The best breakfast in town...
The weather here in Nashville is a bit poor. It's cloudy and damp and my iphone weather app says 'no results found for Nashville'. I don't believe that for a start, but who am I to argue with a phone that's supposed to be 'smart'?

I can hear the clack of pool balls over on the other side of the common room, people seem pretty relaxed and on one level it's fine, but on others it's not fine at all. You know that thing about survival and people saying that if they're down on their luck, homeless or without money for food they'll end up stealing it if they have to? Well, that's how I felt this morning. Okay, it would be hard to steal a wardrobe, but coathangers maybe. So I stole some, from the 'stash' area. All floors here have a stash area where guests can use an ironing board and do stuff of that nature. I suddenly envisaged somebody standing there in there underpants pressing a pair of trousers and oblivious people around them taking no notice or perhaps complaining and the police being called and, well, that would be the end of the 'stash' area, I thought.

I'm guessing people buy into this Moxy concept. I mean it's a bed for the night. I asked two guys travelling down in the lift with me what they thought of the no wardrobe/no desk scenario and they didn't have a problem with it.
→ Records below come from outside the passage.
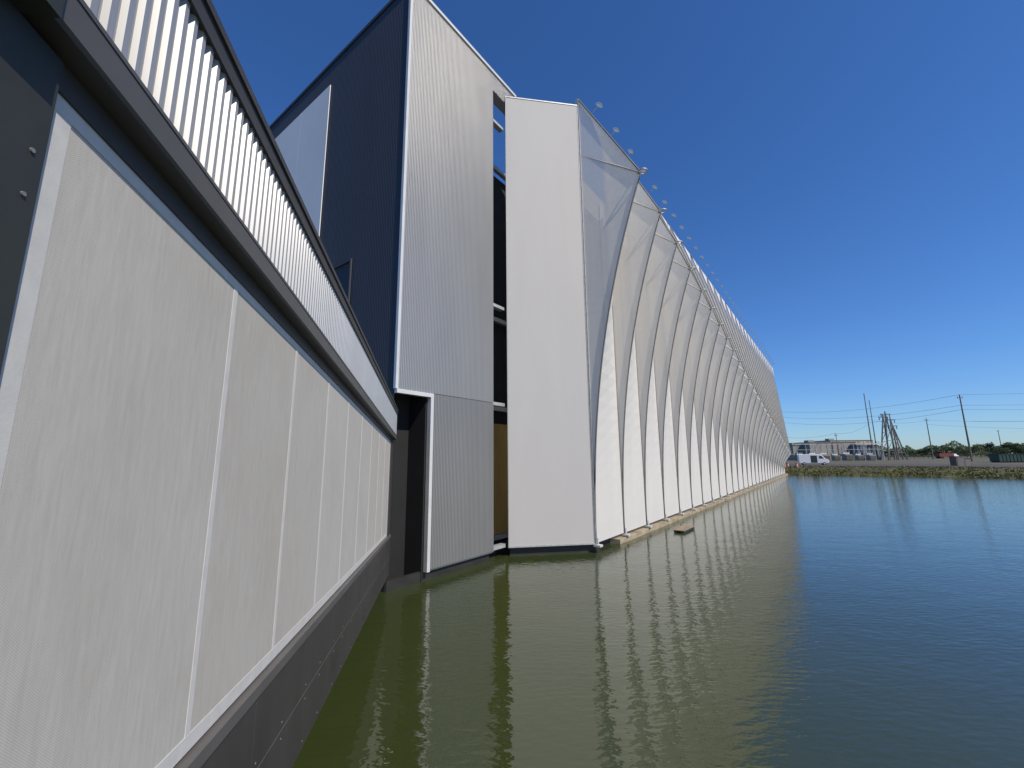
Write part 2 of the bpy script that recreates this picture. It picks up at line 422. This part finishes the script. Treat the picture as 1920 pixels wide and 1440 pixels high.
def bz(o):
    for (a,za),(b,zb) in zip(offs,offs[1:]):
        if a<=o<=b: return za+(zb-za)*(o-a)/(b-a)
    return 1.5
seg=[p for p in fine if 40<p.x<135]
mb=MB()
for i in range(9000):
    p=random.choice(seg);o=random.uniform(.1,13) if random.random()<.65 else random.uniform(.3,4)
    q=p+od*o+V((random.uniform(-1,1),random.uniform(-1,1),0));z=bz(o)-.05
    h=random.uniform(.10,.32)*(1.6 if random.random()<.06 else 1)
    for _ in range(3):
        t=random.uniform(0,6.28);d=V((math.cos(t),math.sin(t),0));wv=.12;l=d.cross(V((0,0,1)))*random.uniform(-.3,.3)*h*2
        a=q+d*random.uniform(-.2,.2)+V((0,0,z))
        mb.add([a-d*wv,a+d*wv,a+l+V((0,0,h))],[(0,1,2)])
o=mb.obj('bank_grass',M['grass']);o["kind"]="stuff"
mb=MB()
seg2=[p for p in fine if 78<p.x<130]
for i in range(220):
    p=random.choice(seg2);o=abs(random.gauss(.4,.6));q=p+od*o+V((random.uniform(-.8,.8),random.uniform(-.8,.8),0));r=random.uniform(.08,.26)
    c=V((q.x,q.y,bz(o)+r*.2));vs=[]
    for d in [(1,0,0),(0,1,0),(-1,0,0),(0,-1,0),(0,0,1),(0,0,-1)]: vs.append(c+V(d)*r*random.uniform(.6,1.3)+V((random.uniform(-1,1),random.uniform(-1,1),0))*r*.3)
    mb.add(vs,[(0,1,4),(1,2,4),(2,3,4),(3,0,4),(1,0,5),(2,1,5),(3,2,5),(0,3,5)])
o=mb.obj('riprap_rock',M['rock']);o["kind"]="stuff"

# ============================================================ TREES
def make_tree(seed,h):
    rnd=random.Random(seed)
    e=empty('tree',(0,0,0),"bushy dark green tree at the edge of the yard","tree","trees behind the yard")
    mb=MB();mb.tube([(0,0,0),(.1,.05,h*.25),(.0,.1,h*.5)],h*.03,7,0,h*.015)
    lob=[]
    for i in range(9):
        t=rnd.uniform(0,6.28);r=rnd.uniform(.1,.42)*h;c=V((math.cos(t)*r,math.sin(t)*r,h*rnd.uniform(.30,.8)));lob.append((c,h*rnd.uniform(.12,.24)))
        mb.tube([(0,0,h*.3),tuple(c*.6+V((0,0,h*.15))),tuple(c)],h*.012,5,0,h*.004)
    mb.obj('trunk',M['bark'],e)
    mb=MB()
    for c,r in lob:
        for _ in range(130):
            d=V((rnd.gauss(0,1),rnd.gauss(0,1),rnd.gauss(0,1))).normalized()*r*rnd.uniform(.55,1.15);d.z*=.75
            p=c+d;a=V((rnd.gauss(0,1),rnd.gauss(0,1),rnd.gauss(0,1))).normalized();b=a.orthogonal().normalized();s=h*.032*rnd.uniform(.6,1.3)
            mb.quad(p-a*s,p-b*s*.7,p+a*s,p+b*s*.7)
    mb.obj('crown',M['leaf'],e);return e
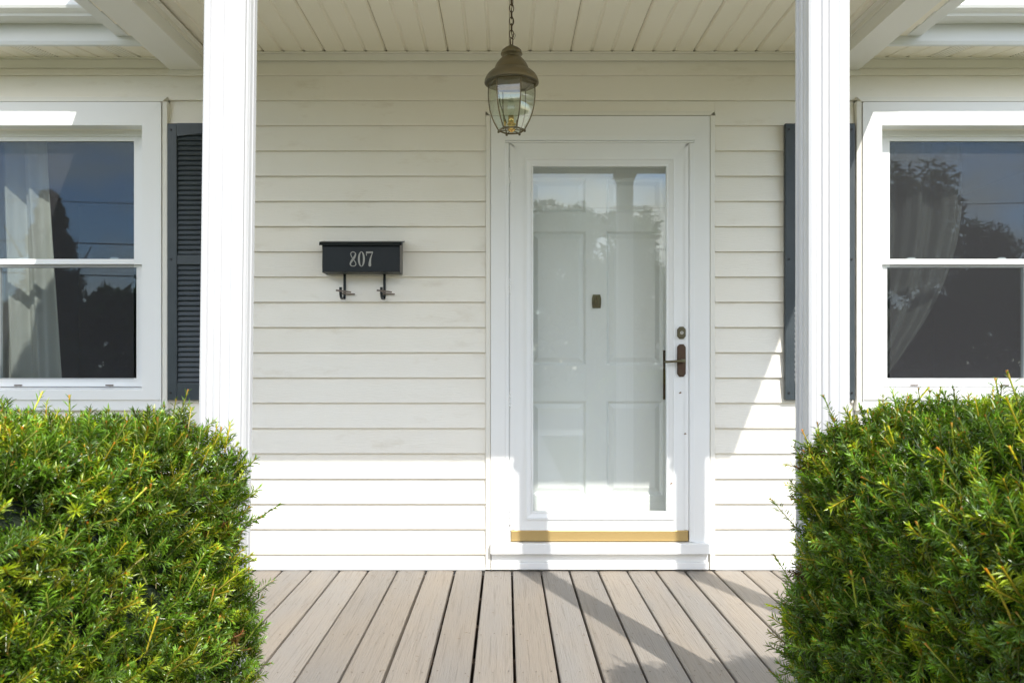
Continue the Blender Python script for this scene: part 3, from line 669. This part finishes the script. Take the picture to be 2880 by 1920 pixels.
for k in range(6):
    a, b = A0+k*R(60), A0+(k+1)*R(60); m = MB(); vs = []; n_ = len(gp)
    for dr_ in (0, -.003):
        for r_, v_ in gp: vs += [hexpt((r_+dr_), v_, a+R(1.5)), hexpt((r_+dr_), v_, b-R(1.5))]
    fs = []
    for i in range(n_-1): fs += [(2*i, 2*i+2, 2*i+3, 2*i+1), (2*n_+2*i, 2*n_+2*i+1, 2*n_+2*i+3, 2*n_+2*i+2)]
    m.add(vs, fs, True).build('glass_pane', lamp_glass, ln)
    MB().tube([hexpt(r_+.0012, v_, a) for r_, v_ in gp], .0026, 8).build('glass_bar', brass, ln)
    p = Vector(hexpt(.0515, 369, a)); MB().lathe([(0, -.006), (.004, -.005), (.0048, .0), (.004, .004), (0, .005)], p, 10).build('bolt', bronze2, ln)
    MB().tube([hexpt(.0505, 367, a), hexpt(.0505, 367, b)], .0034, 8).build('bottom_rail', brass, ln)
    MB().tube([hexpt(.0905, 236, a), hexpt(.0905, 236, b)], .0035, 8).build('top_rail', brass, ln)
    MB().tube([hexpt(.050, 367.5, a), hexpt(.012, 366, a)], .0018, 6).build('bottom_spoke', brass, ln)
MB().lathe([(0, LZ(372)), (.007, LZ(372)), (.007, LZ(369)), (.013, LZ(368)), (.015, LZ(364)), (.012, LZ(360)), (.012, LZ(352)), (.017, LZ(351)), (.017, LZ(349)), (.0, LZ(349))], c0, 24).build('socket_base', bright_brass, ln)
MB().lathe([(.0, LZ(349)), (.011, LZ(349)), (.011, LZ(326)), (0, LZ(326))], (LX-.002, LY, 0), 20).build('candle_sleeve', bright_brass, ln)
MB().lathe([(.0075, LZ(326)), (.012, LZ(318)), (.0155, LZ(306)), (.014, LZ(293)), (.008, LZ(280)), (.002, LZ(270)), (0, LZ(269))], (LX-.002, LY, 0), 20).build('bulb', lamp_glass, ln)
for sx in (-.026, .022): MB().tube([(LX+sx, LY+.01, LZ(352)), (LX+sx, LY+.01, LZ(336))], .004, 10).build('candle_sleeve', bright_brass, ln)
MB().tube([(LX-.055, LY+.015, LZ(240)), (LX-.045, LY+.012, LZ(290)), (LX-.020, LY+.01, LZ(345))], .0022, 6).build('inner_rod', bronze2, ln)
# chain, cord and ceiling plate
ct = MB(); 
z = LZ(126)-.002; i = 0
MB().tube([(LX-.004, LY, LZ(129)), (LX-.005, LY, LZ(112)), (LX, LY, LZ(106)), (LX+.005, LY, LZ(112)), (LX+.004, LY, LZ(129))], .0022, 8).build('hanger_loop', chain_m, ln)
zc = LZ(106)
lm = [None, None]; k = 0
while zc < CZ-.035:
    h = .0165; ang = R(78) if k % 2 else R(12)
    pts = []
    for j in range(18):
        t = 2*math.pi*j/18; px = .0085*math.sin(t); pz = h*math.cos(t)
        pts.append((LX+px*math.cos(ang), LY+px*math.sin(ang), zc+h-.004+pz))
    MB().tube(pts, .0018, 6, closed=True).build('chain_link', chain_m, ln)
    zc += 2*h-.0075; k += 1
cp = []
for j in range(60):
    t = j/59; zz = lerp(LZ(128), CZ-.02, t); cp.append((LX+.0035*math.sin(t*26)+.002, LY+.0035*math.cos(t*26)-.001, zz))
MB().tube(cp, .0016, 6).build('lamp_cord', chain_m, ln)
MB().tube([(LX+.004, LY-.004, LZ(116)), (LX+.011, LY-.005, LZ(110)), (LX+.0155, LY-.005, LZ(102)), (LX+.011, LY-.004, LZ(96)), (LX+.004, LY-.003, LZ(99))], .0009, 5).build('ground_wire', chain_m, ln)
MB().lathe([(.004, CZ-.045), (.012, CZ-.04), (.03, CZ-.03), (.055, CZ-.014), (.062, CZ-.0015), (0, CZ-.0015)], c0, 32).build('ceiling_canopy', brass, ln)

# ------------------------------------------------------------------ curtains
def curtain(name, m, xl_f, xr_f, z0, z1, y, nfold, amp, label, seed):
    r_ = random.Random(seed); nu, nv = 72, 30; vs = []; ph = r_.uniform(0, 6)
    for j in range(nv+1):
        t = j/nv; z_ = lerp(z1, z0, t); a, b = xl_f(t), xr_f(t)
        for i in range(nu+1):
            s_ = i/nu; w_ = 1+.25*math.sin(3*t+s_*4)
            vs.append((lerp(a, b, s_), y+amp*w_*math.sin(s_*nfold*2*math.pi+ph+.5*math.sin(t*2+s_*3))+.25*amp*math.sin(s_*nfold*5.3*math.pi+t), z_))
    k = nu+1
    fs = [(j*k+i, j*k+i+1, (j+1)*k+i+1, (j+1)*k+i) for j in range(nv) for i in range(nu)]
    o = MB().add(vs, fs, True).build(name, m); so = o.modifiers.new('cloth', 'SOLIDIFY'); so.thickness = .0015
    return tag(o, label, 'curtain', 'window curtains')
curtain('curtain', curtain_l, lambda t: -2.85, lambda t: -2.49+.10*t, .62, 2.30, .25, 3.3, .032, 'pale white curtain hanging in folds inside the left window', 3)
curtain('curtain', curtain_r, lambda t: 1.86, lambda t: 2.50-.02*t-.46*max(0, (t-.25)/.75)**2.0, .93, 2.30, .27, 3.6, .034, 'grey drawn-back curtain inside the right window', 5)

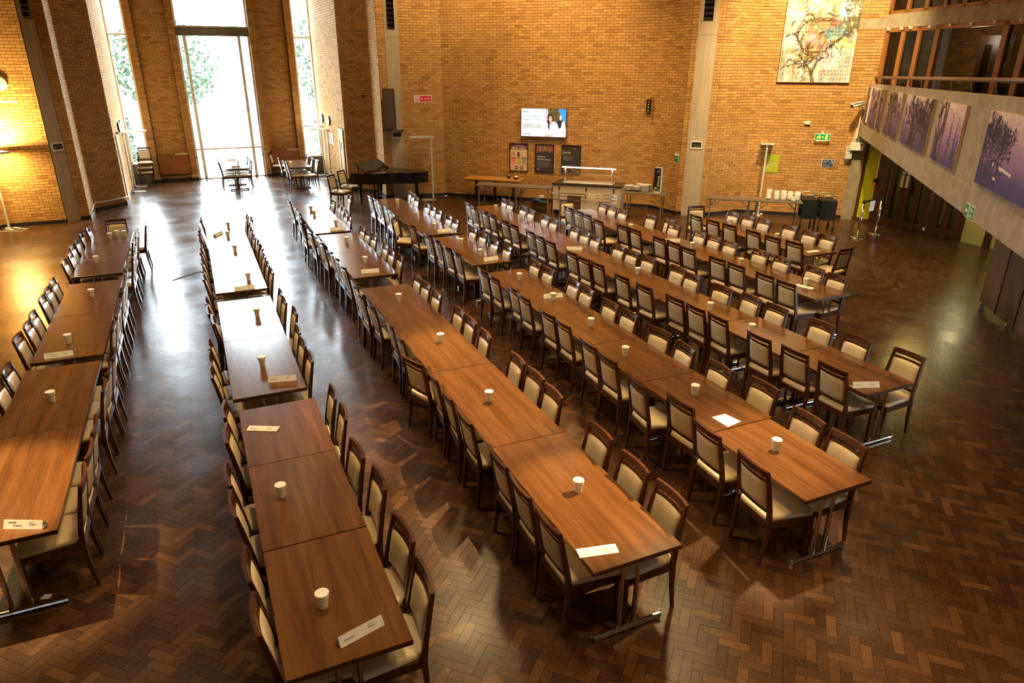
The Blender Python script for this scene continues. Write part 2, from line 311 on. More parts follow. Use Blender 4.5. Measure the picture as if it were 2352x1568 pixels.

One of them even said he liked the coathangers on the wall set-up, but then he was a young guy of around 20 who is probably used to finding slices of pizza on the carpet and other 'student lifestyle' statements. The older guy seemed baffled by my question and also didn't appear to have a problem. So it's just me. Well, what can I say? It normally is just me.

View from room 406, Moxy Vanderbilt Hotel, Nashville

Is anything good about Moxy? How about the shower, that's okay. A rain shower and loads of space inside the rectangular cubicle, meaning I can switch the thing on without getting wet and, therefore, get the temperate right before jumping in. Not that I 'jump' into showers, I normally walk, I step in. So that's good. What other positives? Actually, none.